Le Conseil d’Etat a récemment rendu un arrêt attendu dans lequel il transpose aux noms de domaine sur internet la jurisprudence Sife relative aux concessions de licence de marque. Confirmant l’analyse des juridictions du fond , il juge que le droit exclusif d’utilisation d’un nom de domaine tiré d’un enregistrement auprès de l’AFNIC, constitue une immobilisation incorporelle.
Le Conseil d’Etat, reprenant les trois critères de la décision Sife, confirme que le nom de domaine est un actif incorporel dans la mesure où il constitue une source régulière de profits (1), doté d’une pérennité suffisante (2), et susceptible de faire l’objet d’une cession (3).
Sur la première condition, celle d’être une source régulière de profits, le Conseil d’Etat retient que l’enregistrement du nom de domaine à l’AFNIC confère à son titulaire un droit exclusif d’utilisation. Dès lors, le nom de domaine constitue pour la société une source régulière de profits.
Ensuite, le Conseil d’Etat a dû statuer sur le caractère pérenne ou non de l’exploitation du nom de domaine. La pérennité s’apprécie de façon pragmatique en fonction du contexte juridique. En l’espèce, relevant que le droit exclusif d’utilisation du nom de domaine accordé pour un an est renouvelable sur simple demande moyennant le paiement des frais de formalité auprès de l’AFNIC, l’exclusivité des droits pouvant être garantie pour une période allant ainsi de 1 à 10 ans, la condition de pérennité est jugée remplie.
Enfin, le Conseil d’Etat devait se prononcer sur la cessibilité du droit incorporel et la portée de cette condition sur la qualification d’immobilisation du nom de domaine. Le Conseil d’Etat choisit de ne pas écarter la cessibilité comme condition à l’immobilisation, comme il a pu le faire pour d’autres types de droits incorporels. A l’époque des faits, les règles de l’AFNIC ne permettaient pas la cession directe du nom de domaine ; le transfert était effectué en pratique par abandon de l’enregistrement (par le titulaire d’origine) suivi de l’enregistrement du même nom par le nouveau titulaire. Néanmoins, le Conseil d’Etat juge qu’un protocole d’accord, qui prévoyait l’acquisition par le groupe eBay des parts de la société iBazar, avec pour contrepartie l’abandon par iBazar de l’enregistrement du nom de domaine ebay.fr, avait exercé des effets équivalents à ceux d’une cession par iBazar du droit d’utilisation de son nom de domaine.

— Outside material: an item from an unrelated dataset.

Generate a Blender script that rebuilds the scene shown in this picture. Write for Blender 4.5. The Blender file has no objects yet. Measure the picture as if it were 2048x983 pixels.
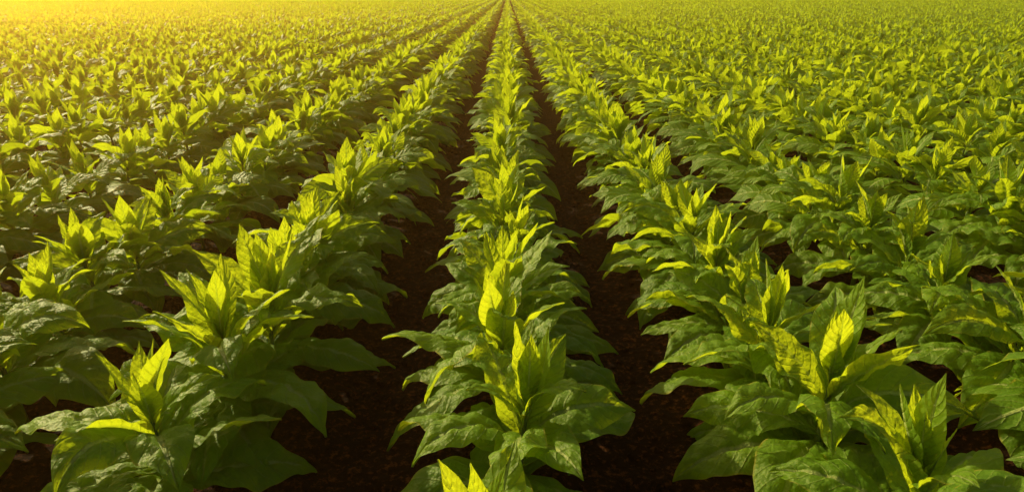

Cette analyse conduit à considérer comme remplie la condition de cessibilité pour qualifier le nom de domaine comme un élément d’actif incorporel pour eBay France.
Ce principe étant posé, le Conseil d’Etat constate ensuite que le coût de la transaction avec iBazar avait été supporté par le groupe eBay mais non par la société eBay France elle-même, le nom de domaine devant dès lors être considéré comme acquis à titre gratuit par cette dernière et donc inscrit au bilan d’eBay France pour sa valeur vénale, au visa de l’article 38 quinquies de l’annexe III au CGI. Cette valeur a été déterminée par l’administration et validée par le Conseil d’Etat à partir du prix des parts de la société iBazar historiquement titulaire du nom de domaine litigieux et d’une transaction prise à titre de comparaison au terme de laquelle la société Vivendi avait versé une indemnité « pour que le titulaire de la marque vis@vis renonce à ses droits d’antériorité ».
Pour finir, le Conseil d’Etat retient l’existence d’un acte anormal de gestion et le transfert de bénéfice de eBay France à sa société mère suisse du fait de sa renonciation à demander une redevance au titre de la mise à disposition du droit d’exploiter le nom de domaine pour les besoins du site internet de cette dernière.
Cette décision complète utilement les commentaires limités que formule l’administration fiscale sur les frais d’immatriculation des noms de domaine engagés dans le cadre de la création d’un site internet, et dont il ressort que « les coûts relatifs à l’obtention et l’immatriculation d’un nom de domaine ne sont inscrits à l’actif que lorsque l’entreprise a choisi d’inscrire à l’actif en tant qu’immobilisation incorporelle l’ensemble des coûts éligibles engagés au titre de la phase de développement et de production du site web » (BOI-BIC-CHG-20-30-30 n° 210, 12 septembre 2012). Aucune règle comptable ou fiscale ne régit en revanche spécifiquement les acquisitions de noms de domaine effectuées dans un contexte autre que celui de la création d’un site internet.
Dans ce contexte, la décision du Conseil d’Etat met en lumière la nécessité notamment au sein des groupes de porter une attention particulière à la gestion des noms de domaine, susceptibles de donner lieu à des licences d’exploitation au même titre qu’une marque commerciale.